In a recent essay, Shahin argued that the Islam of the neo-fundamentalists was in fact a “a completely new religion” theologically founded “on a wilful misinterpretation of the Islamic concept of jihad.”

Electronic journals like New Age Islam reach out to a small, but influential, section of India’s Muslims: an emerging class of Muslim professionals and entrepreneurs who are finding that the traditionalist practices of the parents offer few solutions to the struggles of life. Islamists have been adroit at capitalising on their anxieties. Many of India’s jihadists — among them, the leadership of the Indian Mujahideen — came from urban middle class backgrounds and had received a privileged elite education.
West and East

Shahin says he hopes New Age Islam will give this new class a progressive voice. “When the media or the government wants to understand what Muslims think about something,” he says “they’ll always turn to some cleric or the other, not Wipro’s Aziz Premji or Himalaya Heath Care’s Meraj Manal or the eminent physicist Israr Ahmed. We need a wider Muslim engagement with public life.”

Shahin’s own understanding of Islam was forged in both India and the West—much like the young audience New Age Islam addresses.

The son of a small-town Bihar cleric, Shahin received his early education at his home. “My father,” he recalls, “was politically and socially conservative. But there was always room in his vision for debate. For example, he closely followed the literary journal Nigaar, where most contributors had views very different to his own.”

Shahin’s career began in 1972, when he started working with the Jamaat-e-Islami journal Radiance. Later, he edited a New Delhi-based community magazine. “The main thing I learned”, Shahin says wryly, “is that the secularism of some of our eminent politicians was just skin-deep.”
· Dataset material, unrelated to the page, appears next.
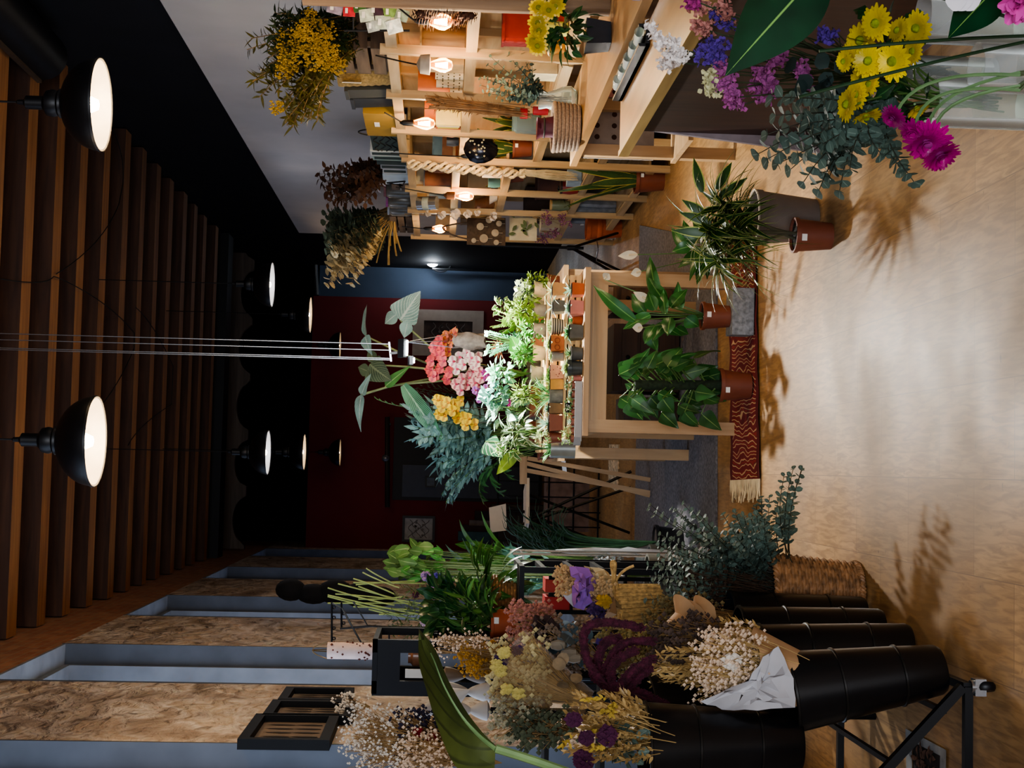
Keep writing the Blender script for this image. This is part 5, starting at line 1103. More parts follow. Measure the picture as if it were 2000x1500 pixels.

In the 1980s, Shahin moved to the United Kingdom. What he saw over the next decade appalled him. “The London-based Islamist preacher Omar Bakri,” he recalls, “was attracting audiences of the size only visiting Indian film stars had until then drawn. Young students were, quite openly, being recruited by jihadist groups. Like Levis jeans, McDonalds burgers and other fashions, the Islamists’ ideas also flowed East.”

New Age Islam’s rapid growth shows that Shahin’s efforts to challenge the tide, despite its modest resources, is making an impact. If abuse that often fills the website’s message-boards is an indication, Islamists are genuinely alarmed by the website’s success: Shahin is regularly threatened with eternal damnation in the afterlife to physical violence in the here and now.

“In the last couple of years,” Shahin says, “a growing number of voices have joined the fight against the abuse of Islam, ranging from the Deoband clerics to a number of intellectuals and artists. I see New Age Islam as a small part of this collective effort. There is a long struggle ahead.”